As October arrives, plumes of smoke will start to rise above the moors of northern England. It is heather burning time.

The manicured patchwork of burned squares looks bonny in August as the heather blooms and draws the eye (my son commented on the purple landscape as we drove through the Peak District to join the soggy throng at Hen Harrier Day).

Living hills in the English uplands. Photo Andre Farrar

The burning affects the landscape – the purple hazy is a by-product of a form of land management designed to produce large numbers of red grouse for shooting. But it is becoming unarguable that burning at a landscape scale has other landscape scale impacts ... and not as obvious as turning the hills purple.

An important study published today - The EMBER Project (its full name Effects of Moorland Burning On the Ecohydrology of River Basins) was the result of concerns expressed at the damage such burning is causing  to some of our hills. The study was funded by the NERC and supported by Yorkshire Water.

And the study confirms those concern were not misplaced and builds on Natural England’s recent scientific review of the topic.

Impacts on water (more particles released into streams and changes in water chemistry as the water becomes more acidic), changes to the populations of invertebrates in the water; favouring some and harming others in ways that indicate a damaged environment, lowering of the water table making life harder for the bog-forming mosses and more likely carbon will escape into the atmosphere (the last being the stimulus for the headline in this article in the Independent.

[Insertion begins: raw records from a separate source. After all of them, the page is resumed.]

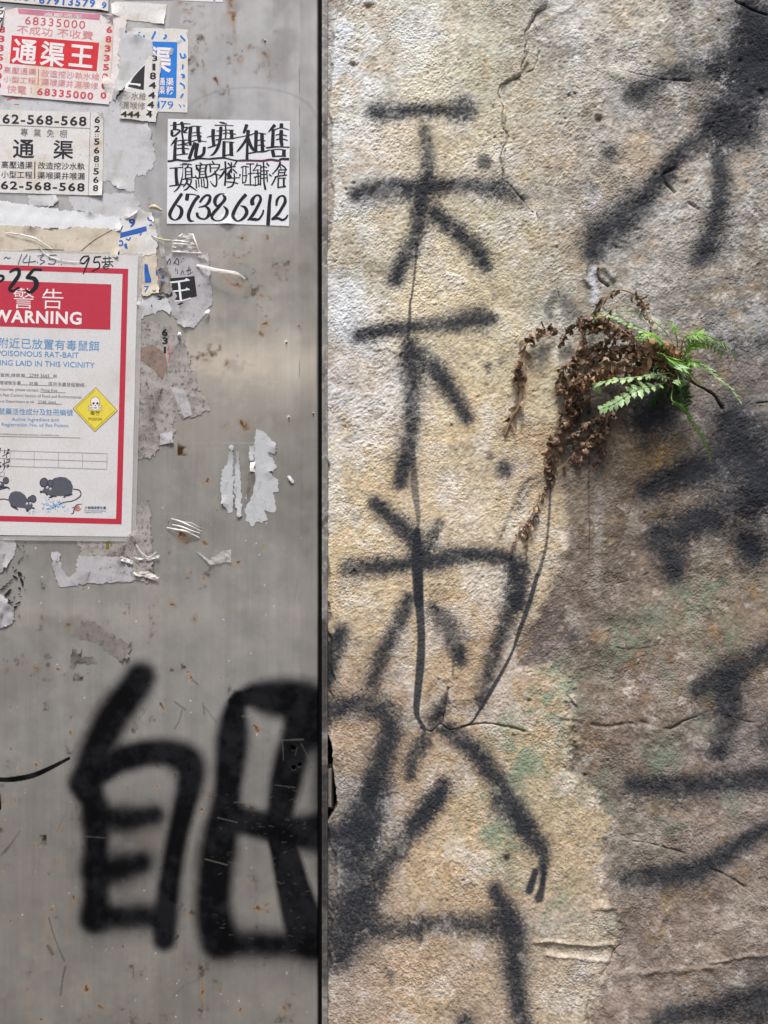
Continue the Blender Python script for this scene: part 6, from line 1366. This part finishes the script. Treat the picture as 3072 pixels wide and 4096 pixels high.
# living fronds
green_frond([(1130, 560, 8), (1145, 450, 34), (1165, 372, 50), (1220, 352, 56), (1290, 357, 56), (1370, 392, 48), (1430, 440, 40), (1468, 512, 30)], 13, 112 * U1, 11 * U1, 61, 'green_leaf', 58, 3, .3, .8, roll=-.5, bow=.2)
green_frond([(1110, 560, 8), (1040, 400, 44), (960, 350, 52), (870, 310, 52), (790, 270, 48), (720, 240, 42), (660, 238, 34), (620, 285, 26)], 17, 58 * U1, 12 * U1, 62, 'pale_leaf', 55, 2, .15, .75, roll=.6, bow=.4)
green_frond([(1080, 560, 10), (1020, 466, 50), (1080, 498, 60), (1140, 540, 58), (1190, 580, 48), (1250, 640, 34)], 13, 120 * U1, 10 * U1, 63, 'green_leaf', 22, 0, .12, .5, roll=-.6, bow=.1)
green_frond([(1070, 510, 56), (1110, 530, 60), (1150, 570, 54)], 5, 130 * U1, 17 * U1, 77, 'pale_leaf', 20, 0, .1, .3, roll=-.3, bow=.1)
green_frond([(1120, 580, 8), (1040, 640, 30), (950, 660, 46), (870, 685, 52), (790, 735, 52), (730, 770, 48), (668, 792, 42)], 11, 84 * U1, 19 * U1, 64, 'pale_leaf', 58, 2, .2, .5, roll=.3, bow=.35)
green_frond([(1120, 570, 8), (1010, 590, 40), (900, 602, 52), (800, 615, 52), (720, 625, 48), (655, 640, 40), (640, 680, 34)], 10, 62 * U1, 17 * U1, 65, 'pale_leaf', 60, 2, .25, .25, roll=.8, bow=.5)
green_frond([(1110, 600, 8), (1060, 610, 30), (1000, 590, 40), (940, 600, 42)], 8, 40 * U1, 10 * U1, 66, 'pale_leaf', 60, 2, .25, .4)
green_frond([(1100, 640, 8), (1090, 740, 26), (1150, 780, 28), (1205, 860, 26), (1265, 955, 20), (1300, 1030, 14), (1318, 1110, 8)], 26, 42 * U1, 8 * U1, 67, 'green_leaf', 40, 1, .2, .8, roll=.7, bow=.6)
green_frond([(1140, 560, 6), (1230, 525, 22), (1300, 545, 26), (1350, 600, 24), (1430, 660, 18), (1500, 755, 10)], 17, 76 * U1, 8 * U1, 68, 'pale_leaf', 26, 0, .35, .6, roll=-.6, bow=.1)
green_frond([(1120, 500, 6), (1095, 400, 14), (1050, 330, 14), (990, 278, 12), (925, 235, 10), (850, 212, 8), (740, 218, 6)], 10, 44 * U1, 18 * U1, 69, 'dusty_leaf', 62, 0, .3, .45, round_=True, bow=.1)
green_frond([(1130, 540, 8), (1180, 440, 26), (1215, 420, 30), (1245, 440, 26)], 7, 36 * U1, 11 * U1, 70, 'green_leaf', 60, 2, .2, .4)
green_frond([(1130, 520, 8), (1120, 380, 24), (1110, 320, 26), (1085, 290, 24)], 6, 30 * U1, 9 * U1, 71, 'green_leaf', 50, 0, .4, .4)
green_frond([(1120, 580, 8), (1130, 620, 34), (1118, 640, 38)], 8, 30 * U1, 7 * U1, 72, 'pale_leaf', 75, 0, .5, .2)
green_frond([(1130, 560, 8), (1190, 480, 24), (1200, 560, 20), (1195, 640, 10)], 9, 34 * U1, 9 * U1, 73, 'green_leaf', 50, 0, .2, .5)
green_frond([(1100, 560, 8), (1000, 400, 30), (940, 380, 34), (880, 370, 32)], 7, 34 * U1, 11 * U1, 74, 'green_leaf', 60, 0, .4, .5)
green_frond([(1120, 560, 8), (1160, 480, 40), (1200, 420, 52), (1260, 400, 56), (1330, 420, 52), (1390, 470, 42)], 12, 84 * U1, 11 * U1, 81, 'green_leaf', 52, 3, .25, .7, roll=.4, bow=.3)
green_frond([(1120, 560, 8), (1180, 520, 44), (1230, 520, 52), (1290, 550, 46)], 10, 76 * U1, 11 * U1, 82, 'green_leaf', 48, 2, .15, .6, roll=-.3, bow=.3)
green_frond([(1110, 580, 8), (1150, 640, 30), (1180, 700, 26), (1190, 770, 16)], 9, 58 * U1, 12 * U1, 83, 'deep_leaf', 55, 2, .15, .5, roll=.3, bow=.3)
green_frond([(1100, 560, 8), (1060, 440, 46), (1010, 380, 54), (960, 350, 56), (900, 345, 52)], 9, 58 * U1, 13 * U1, 84, 'green_leaf', 58, 2, .3, .5, roll=.4, bow=.3)
dead_frond([(1100, 540, 10), (1040, 500, 30), (960, 520, 30), (880, 580, 24), (800, 650, 18)], 15 * U1, 44 * U1, 9 * U1, 22, 'dead_pale', skip=.1)
dead_frond([(1120, 600, 8), (1060, 620, 24), (980, 600, 26), (900, 620, 22), (840, 700, 14)], 18 * U1, 44 * U1, 8 * U1, 23, skip=.1)
rf = random.Random(91)
for k in range(5):                                  # the tangle of broken fronds in the middle of the clump
    x0, y0 = rf.uniform(940, 1080), rf.uniform(430, 580); x2, y2 = rf.uniform(470, 860), rf.uniform(300, 700); z = rf.uniform(10, 34)
    dead_frond([(x0, y0, z + 8), ((x0 + x2) / 2, (y0 + y2) / 2 - rf.uniform(10, 60), z + 6), (x2, y2, z * .5), (x2 - rf.uniform(10, 50), y2 + rf.uniform(40, 110), z * .35)], rf.uniform(17, 26) * U1, rf.uniform(38, 54) * U1, rf.uniform(7, 10) * U1, 200 + k, rf.choice(('dead_leaf', 'dead_leaf', 'dead_pale')), stem=rf.uniform(.5, 1.2), skip=rf.uniform(.05, .3), both=.8)
for k in range(3):
    x0, y0 = rf.uniform(440, 640), rf.uniform(680, 860)
    dead_frond([(x0 + 60, y0 - 40, 10), (x0 + 20, y0 + 40, 9), (x0 - 20, y0 + 120, 7), (x0 - 50, y0 + 200, 5)], rf.uniform(18, 26) * U1, rf.uniform(38, 50) * U1, rf.uniform(7, 10) * U1, 300 + k, stem=.6, both=.75)
L = Leafy()                                          # bare stalks and roots packed in the crack
for k in range(46):
    a = rf.uniform(0, 6.28); r1 = rf.uniform(30, 150); x1, y1 = 1100 + r1 * 1.2 * math.cos(a), 560 + r1 * .8 * math.sin(a)
    L.tube(rachis([(1110 + rf.gauss(0, 22), 570 + rf.gauss(0, 26), rf.uniform(1, 6)), ((1110 + x1) / 2 + rf.gauss(0, 14), (565 + y1) / 2 + rf.gauss(0, 14), rf.uniform(8, 26)), (x1, y1, rf.uniform(3, 24))], 5), rf.uniform(.0004, .0009), .0003, (rf.uniform(.5, 1.0),) * 3, 4)
L.build('root_tangle', M['stem'], fern)
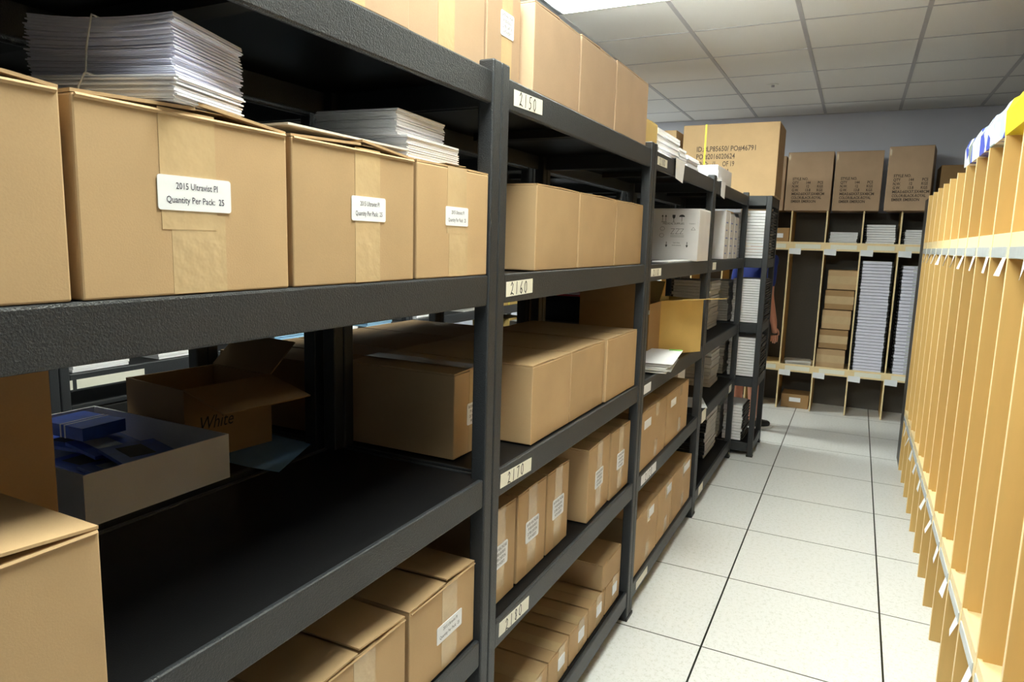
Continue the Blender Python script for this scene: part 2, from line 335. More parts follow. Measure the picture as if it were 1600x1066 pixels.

A heavy burden to set against purple hills and an over-abundance of red grouse. A heavy burden for an industry to offload the environmental costs onto the public.

These same hills are also largely bereft of hen harriers (the reason I was on my way to Hen Harrier Day) the loss of an iconic species has crystallised concern about the impact of the intensification of land manage to produce as many grouse as possible (and numbers are at record levels), this study widens and deepens the concern around this land-use.

The impact affects us at many levels – to water customers who end up footing part of the bill for dealing with the impact to the catchment (and it’s no coincidence that Yorkshire Water supported this study) – to them it is a local issue. Many of the peatlands affected are amongst our finest wildlife sites – places recognised as being internationally important.

On Monday we watched the new Environment Commissioner (designate) of the European Commission, Karmenu Vella, struggle to answer how he would fight for the environment – he saw no fight between the economy and the environment, he claimed. Well come and visit the hills of England, Mr Vella, and you will see the economics of grouse shooting driving down the condition of sites protected as Special Protection Areas, putting environmental costs onto the public and degrading our natural world - on European protected sites.

So, managed burning has a profound impact on the life support systems of the peatlands in our hills. This supports the need to phase out and stop burning on deep peat soils in the uplands. It should also trigger a concerted effort to agree how to bring these special places back into better condition involving Government, its agencies and landowners.

Follow me on twitter.

  • Thanks Boris - good point regarding activities justified as being 'traditional'. I recall when burning stubbles in arable areas in the autumn was considered normal until it was banned.

    On the question heather management for conservation (as opposed for the production of high numbers of red grouse) management - we favour mowing and where burning is occasionally employed and is never on the deep peat areas.

  • This appears to be a prime example of new information and science revealing how damaging some forms of 'traditional' management can be.  Just because 'we've done it for ages' doesn't mean we should close our eyes to the consequences. The knock on effects of burning on deep peat on our atmosphere and our water make a compelling case for this practice to be stopped.  With various political parties over recent week's talking vaguely about improving air and water quality (when they weren't ignoring the environment completely!), here is a first step that they should take.

    One thing that struck me reading this blog was, as this is a form of management that is quite widespread, does the RSPB still ever burn on deep peat for conservation reasons?